Repeat everything in the material exactly.

# # #

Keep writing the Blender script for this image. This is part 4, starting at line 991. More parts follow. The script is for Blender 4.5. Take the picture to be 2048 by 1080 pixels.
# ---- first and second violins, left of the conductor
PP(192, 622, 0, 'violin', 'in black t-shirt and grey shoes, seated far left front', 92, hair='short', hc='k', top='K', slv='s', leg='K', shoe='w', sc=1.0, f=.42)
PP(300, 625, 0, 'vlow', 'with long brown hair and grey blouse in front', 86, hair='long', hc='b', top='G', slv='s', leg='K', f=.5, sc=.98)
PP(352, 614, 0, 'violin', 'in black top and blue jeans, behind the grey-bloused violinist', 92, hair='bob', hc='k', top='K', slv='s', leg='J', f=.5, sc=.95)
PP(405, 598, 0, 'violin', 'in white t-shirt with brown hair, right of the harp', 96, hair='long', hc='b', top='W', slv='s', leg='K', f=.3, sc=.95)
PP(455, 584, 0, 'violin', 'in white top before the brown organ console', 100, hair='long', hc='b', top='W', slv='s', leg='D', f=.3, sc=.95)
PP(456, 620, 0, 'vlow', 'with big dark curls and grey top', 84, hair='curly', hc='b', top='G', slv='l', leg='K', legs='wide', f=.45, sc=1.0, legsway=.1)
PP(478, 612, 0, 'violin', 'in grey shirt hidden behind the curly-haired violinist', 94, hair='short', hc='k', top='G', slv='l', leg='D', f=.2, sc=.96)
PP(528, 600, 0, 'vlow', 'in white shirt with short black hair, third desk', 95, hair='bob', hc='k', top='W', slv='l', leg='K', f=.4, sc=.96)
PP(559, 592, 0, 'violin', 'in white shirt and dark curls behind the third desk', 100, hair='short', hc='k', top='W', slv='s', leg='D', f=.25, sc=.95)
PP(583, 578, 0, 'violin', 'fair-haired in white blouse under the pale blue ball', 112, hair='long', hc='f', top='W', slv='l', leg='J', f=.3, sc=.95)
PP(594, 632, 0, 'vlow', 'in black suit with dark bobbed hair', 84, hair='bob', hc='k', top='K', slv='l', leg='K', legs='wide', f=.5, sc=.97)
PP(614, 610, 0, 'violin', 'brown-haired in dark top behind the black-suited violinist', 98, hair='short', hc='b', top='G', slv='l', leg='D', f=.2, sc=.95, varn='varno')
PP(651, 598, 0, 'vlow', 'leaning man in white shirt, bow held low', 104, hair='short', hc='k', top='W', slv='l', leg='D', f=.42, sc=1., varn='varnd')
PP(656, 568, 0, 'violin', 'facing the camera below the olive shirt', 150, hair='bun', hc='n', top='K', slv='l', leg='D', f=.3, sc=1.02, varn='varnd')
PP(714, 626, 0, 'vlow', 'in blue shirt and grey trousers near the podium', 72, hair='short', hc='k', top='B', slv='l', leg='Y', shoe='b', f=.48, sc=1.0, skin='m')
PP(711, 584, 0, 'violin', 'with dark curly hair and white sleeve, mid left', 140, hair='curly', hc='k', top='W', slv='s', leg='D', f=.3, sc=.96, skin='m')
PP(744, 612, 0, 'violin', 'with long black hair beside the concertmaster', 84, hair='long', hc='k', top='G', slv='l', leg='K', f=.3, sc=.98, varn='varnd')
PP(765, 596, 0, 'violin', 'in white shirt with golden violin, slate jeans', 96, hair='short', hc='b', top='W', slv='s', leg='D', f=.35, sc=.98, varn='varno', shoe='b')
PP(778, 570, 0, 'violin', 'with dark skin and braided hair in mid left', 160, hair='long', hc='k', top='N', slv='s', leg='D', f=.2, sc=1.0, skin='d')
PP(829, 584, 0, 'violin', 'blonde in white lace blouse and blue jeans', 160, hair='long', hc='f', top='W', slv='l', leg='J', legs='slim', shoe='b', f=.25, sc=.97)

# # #

* [TASK RESPONSE]
Keep writing the Blender script for this image. This is part 4, starting at line 991. More parts follow. The script is for Blender 4.5. Take the picture to be 2048 by 1080 pixels.
# ---- first and second violins, left of the conductor
PP(192, 622, 0, 'violin', 'in black t-shirt and grey shoes, seated far left front', 92, hair='short', hc='k', top='K', slv='s', leg='K', shoe='w', sc=1.0, f=.42)
PP(300, 625, 0, 'vlow', 'with long brown hair and grey blouse in front', 86, hair='long', hc='b', top='G', slv='s', leg='K', f=.5, sc=.98)
PP(352, 614, 0, 'violin', 'in black top and blue jeans, behind the grey-bloused violinist', 92, hair='bob', hc='k', top='K', slv='s', leg='J', f=.5, sc=.95)
PP(405, 598, 0, 'violin', 'in white t-shirt with brown hair, right of the harp', 96, hair='long', hc='b', top='W', slv='s', leg='K', f=.3, sc=.95)
PP(455, 584, 0, 'violin', 'in white top before the brown organ console', 100, hair='long', hc='b', top='W', slv='s', leg='D', f=.3, sc=.95)
PP(456, 620, 0, 'vlow', 'with big dark curls and grey top', 84, hair='curly', hc='b', top='G', slv='l', leg='K', legs='wide', f=.45, sc=1.0, legsway=.1)
PP(478, 612, 0, 'violin', 'in grey shirt hidden behind the curly-haired violinist', 94, hair='short', hc='k', top='G', slv='l', leg='D', f=.2, sc=.96)
PP(528, 600, 0, 'vlow', 'in white shirt with short black hair, third desk', 95, hair='bob', hc='k', top='W', slv='l', leg='K', f=.4, sc=.96)
PP(559, 592, 0, 'violin', 'in white shirt and dark curls behind the third desk', 100, hair='short', hc='k', top='W', slv='s', leg='D', f=.25, sc=.95)
PP(583, 578, 0, 'violin', 'fair-haired in white blouse under the pale blue ball', 112, hair='long', hc='f', top='W', slv='l', leg='J', f=.3, sc=.95)
PP(594, 632, 0, 'vlow', 'in black suit with dark bobbed hair', 84, hair='bob', hc='k', top='K', slv='l', leg='K', legs='wide', f=.5, sc=.97)
PP(614, 610, 0, 'violin', 'brown-haired in dark top behind the black-suited violinist', 98, hair='short', hc='b', top='G', slv='l', leg='D', f=.2, sc=.95, varn='varno')
PP(651, 598, 0, 'vlow', 'leaning man in white shirt, bow held low', 104, hair='short', hc='k', top='W', slv='l', leg='D', f=.42, sc=1., varn='varnd')
PP(656, 568, 0, 'violin', 'facing the camera below the olive shirt', 150, hair='bun', hc='n', top='K', slv='l', leg='D', f=.3, sc=1.02, varn='varnd')
PP(714, 626, 0, 'vlow', 'in blue shirt and grey trousers near the podium', 72, hair='short', hc='k', top='B', slv='l', leg='Y', shoe='b', f=.48, sc=1.0, skin='m')
PP(711, 584, 0, 'violin', 'with dark curly hair and white sleeve, mid left', 140, hair='curly', hc='k', top='W', slv='s', leg='D', f=.3, sc=.96, skin='m')
PP(744, 612, 0, 'violin', 'with long black hair beside the concertmaster', 84, hair='long', hc='k', top='G', slv='l', leg='K', f=.3, sc=.98, varn='varnd')
PP(765, 596, 0, 'violin', 'in white shirt with golden violin, slate jeans', 96, hair='short', hc='b', top='W', slv='s', leg='D', f=.35, sc=.98, varn='varno', shoe='b')
PP(778, 570, 0, 'violin', 'with dark skin and braided hair in mid left', 160, hair='long', hc='k', top='N', slv='s', leg='D', f=.2, sc=1.0, skin='d')
PP(829, 584, 0, 'violin', 'blonde in white lace blouse and blue jeans', 160, hair='long', hc='f', top='W', slv='l', leg='J', legs='slim', shoe='b', f=.25, sc=.97)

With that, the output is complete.